20 History of Marshfield.  

[Thanks to Linda Smith for transcribing this chapter]

   The following is a document made and given by that renowned Indian chief, King Philip:
   "This may informe the honord court that I Phillip ame willing to sell land within this draught, but the Indians that are vpon it may live upon it still, but the land that is (waste) may be sold and Wattachpoo is of the same mind; I have set downe all the principall names of the land wee are not willing should be sold.   ffrom Pacanankett
the 24th of the 12th Month 1668
                        "Philip :P: his mark."
   Another deed from the Indians:
   "Know All men by the presents that I Quachattasett Sachem of Manmomet doe sell vnto Hope of certaine pcell of Land lying att Pokasett; bounded as followeth viz: of land lying betwixt the Rivers or brookes called Annussanatonsett and another called Wakonacob; and soe downe to the sea and to the old way as they goe, to Saconeesett; all which the premises, I the aforesaid Quachattasett doe freely sell from mee and myne vnto him and his heirs foreur all privilidges, libertie of the sea and what ever is prmises; I doe confeirme this prsent day being the 9th of June in the yeare 1664.

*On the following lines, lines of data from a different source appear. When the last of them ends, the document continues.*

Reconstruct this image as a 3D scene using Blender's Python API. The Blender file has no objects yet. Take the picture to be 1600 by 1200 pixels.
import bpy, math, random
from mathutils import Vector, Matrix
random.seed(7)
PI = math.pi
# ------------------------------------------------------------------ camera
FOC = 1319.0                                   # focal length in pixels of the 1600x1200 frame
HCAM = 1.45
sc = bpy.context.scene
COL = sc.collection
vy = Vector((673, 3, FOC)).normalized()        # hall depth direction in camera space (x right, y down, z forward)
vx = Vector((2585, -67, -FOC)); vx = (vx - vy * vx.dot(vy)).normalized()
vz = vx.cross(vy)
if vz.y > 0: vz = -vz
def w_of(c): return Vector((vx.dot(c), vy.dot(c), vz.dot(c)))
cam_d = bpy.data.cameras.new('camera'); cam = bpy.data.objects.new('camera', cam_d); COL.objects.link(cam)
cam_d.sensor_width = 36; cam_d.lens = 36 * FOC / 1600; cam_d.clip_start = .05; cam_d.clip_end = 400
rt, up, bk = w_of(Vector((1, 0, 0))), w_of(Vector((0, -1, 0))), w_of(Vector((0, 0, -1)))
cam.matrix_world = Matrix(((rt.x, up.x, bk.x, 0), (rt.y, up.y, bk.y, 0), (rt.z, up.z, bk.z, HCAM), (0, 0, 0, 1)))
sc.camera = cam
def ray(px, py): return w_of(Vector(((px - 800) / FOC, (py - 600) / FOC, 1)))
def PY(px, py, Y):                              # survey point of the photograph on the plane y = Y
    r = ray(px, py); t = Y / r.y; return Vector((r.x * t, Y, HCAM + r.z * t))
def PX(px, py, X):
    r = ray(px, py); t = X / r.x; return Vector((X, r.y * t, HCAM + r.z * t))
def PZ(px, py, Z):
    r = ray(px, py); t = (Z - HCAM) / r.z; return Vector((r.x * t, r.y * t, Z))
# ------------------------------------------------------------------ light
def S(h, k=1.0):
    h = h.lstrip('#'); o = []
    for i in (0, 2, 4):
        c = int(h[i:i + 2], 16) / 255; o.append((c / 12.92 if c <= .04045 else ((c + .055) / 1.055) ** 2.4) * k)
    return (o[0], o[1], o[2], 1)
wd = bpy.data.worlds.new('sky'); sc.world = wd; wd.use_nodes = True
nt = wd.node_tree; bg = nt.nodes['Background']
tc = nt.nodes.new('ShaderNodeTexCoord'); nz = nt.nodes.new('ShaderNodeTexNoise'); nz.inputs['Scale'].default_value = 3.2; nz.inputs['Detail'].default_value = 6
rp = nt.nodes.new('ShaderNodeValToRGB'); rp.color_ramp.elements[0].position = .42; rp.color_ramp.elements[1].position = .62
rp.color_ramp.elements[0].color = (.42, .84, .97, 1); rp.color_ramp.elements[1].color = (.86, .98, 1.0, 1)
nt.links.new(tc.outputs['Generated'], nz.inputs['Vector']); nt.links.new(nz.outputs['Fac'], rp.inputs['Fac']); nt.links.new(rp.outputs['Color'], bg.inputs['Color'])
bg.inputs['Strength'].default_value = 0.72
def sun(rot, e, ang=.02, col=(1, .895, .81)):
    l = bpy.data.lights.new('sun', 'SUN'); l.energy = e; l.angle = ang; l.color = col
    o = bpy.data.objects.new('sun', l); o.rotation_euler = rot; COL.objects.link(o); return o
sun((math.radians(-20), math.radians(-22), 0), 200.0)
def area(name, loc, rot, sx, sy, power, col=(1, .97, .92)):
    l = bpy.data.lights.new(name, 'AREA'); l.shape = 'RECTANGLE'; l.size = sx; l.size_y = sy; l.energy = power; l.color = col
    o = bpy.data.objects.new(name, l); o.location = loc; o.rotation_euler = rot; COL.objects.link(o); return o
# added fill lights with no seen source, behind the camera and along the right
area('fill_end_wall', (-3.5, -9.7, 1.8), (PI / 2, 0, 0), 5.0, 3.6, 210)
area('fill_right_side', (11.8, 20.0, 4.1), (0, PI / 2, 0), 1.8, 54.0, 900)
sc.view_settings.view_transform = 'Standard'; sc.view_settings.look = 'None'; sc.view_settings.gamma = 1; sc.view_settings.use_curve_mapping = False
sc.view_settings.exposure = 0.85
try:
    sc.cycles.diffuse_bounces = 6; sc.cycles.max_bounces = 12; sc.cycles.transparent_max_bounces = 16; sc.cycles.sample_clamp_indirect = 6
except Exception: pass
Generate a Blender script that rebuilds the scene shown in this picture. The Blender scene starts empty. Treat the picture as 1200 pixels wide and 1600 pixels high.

Witness my hand   (Signed) Qachattasett—his mark.
Witness Richard Bourne
   Paumpunitt—James Attukoo"
   In consulting the old Plymouth Colony Records, I find between two and three dozen conveyances of lands which the Indians in their own right possessed, and in quite a number of instances deeds were conveyed and recorded in the Plymouth Colony Records in Colonial times, conveying from father to son or from father to daughter, or to some friend, without any consideration or price, and these Indians had them recorded on the Plymouth record book, so that the lands they owned would be passed from one Indian to another and held sacred by the Colony as lands belonging to these Indians in severalty.